Added Gwen Moore, a public member who served 16 years in the Assembly: “I’d be very cautious about going to the legislature. It could open a can of worms.”

The proposal to increase the number of elected attorneys on the board of governors from 15 to 18 was part of a redistricting effort that is supposed to happen every 10 years. The bar’s nine districts have each retained the same number of representatives since 1990, when the bar had 126,000 members.
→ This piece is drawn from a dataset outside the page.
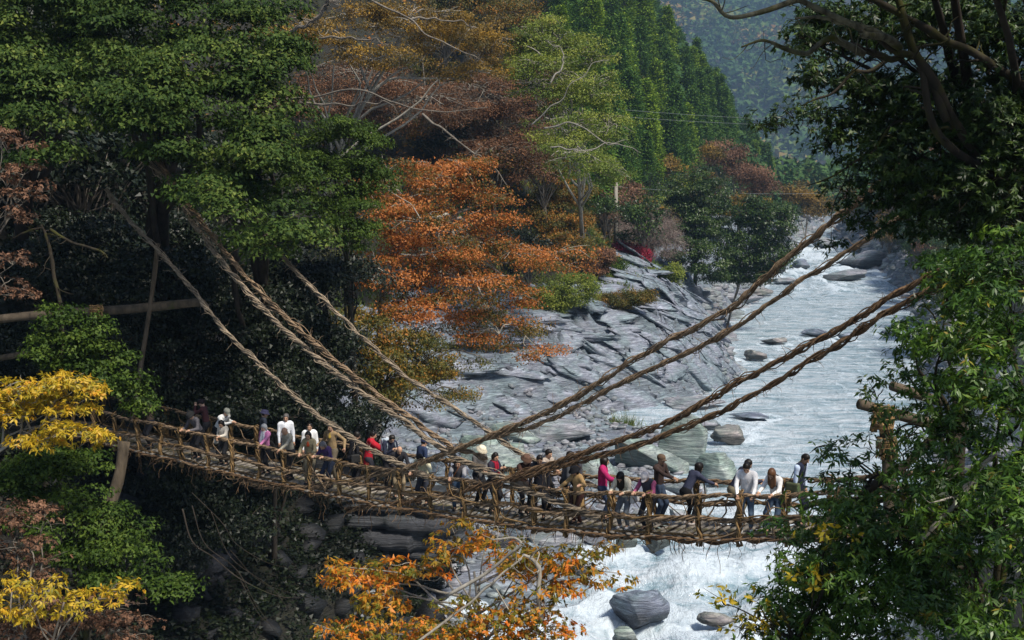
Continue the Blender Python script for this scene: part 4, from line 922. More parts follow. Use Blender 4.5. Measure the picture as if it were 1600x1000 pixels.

There are now 226,000 licensed attorneys in California, with particularly large increases in districts 8 (Orange County) and 9 (San Diego and Imperial counties).

Los Angeles is still home to the largest number of lawyers in the state, and although District 1, including 19 counties in northern California has the lowest number, it is statutorily protected from change.

Los Angeles attorney Pat Kelly, who headed a five-person redistricting panel, said the group had a tough time coming up with an equitable distribution of representation. “It was a very complicated process and we couldn’t come up with a single solution that satisfied everyone,” he said. “Somebody’s ox is going to get gored no matter what you do.”

The committee’s recommendation, opposed by Fresno governor Lowell Carruth, would have shifted the boundaries of four districts, left intact Districts 1, 4 (Marin and San Francisco) and 7 (Los Angeles), while adding one governor each to districts 3, 8 and 9. The latter two districts would be expanded to include two more counties each and district 3 would add Sonoma to the four Bay Area counties that currently make up the district.

Michael Tenenbaum, representing District 6, suggested the mere idea of redistricting is “a very inside baseball discussion” with interest that “drops off precipitously outside this board.” In the age of computers, Internet and Blackberrys, geographic proximity is not important, he said, and he called the idea of proportional representation “an illusion.”

“As a practical matter, that’s not how it works,” Tenenbaum said. “You can count on your hands and toes how many people come to us” with concerns.

Paul Kramer, representing Sacramento, said he favored enfranchising inactive and out-of-state members, and San Francisco governor Jon Streeter said the notion of an improved attorney-to-governor ratio is a flawed linchpin for analyzing representation. “To try to be unduly precise is a huge mistake,” Streeter said.

In unusually blunt criticism, Carruth complained he was “ostracized” from the committee’s deliberations because he opposed seeking a legislative change from the outset.

In the end, the board’s operations committee, tasked with considering redistricting, rejected any approach that requires legislative input and agreed to study the question more.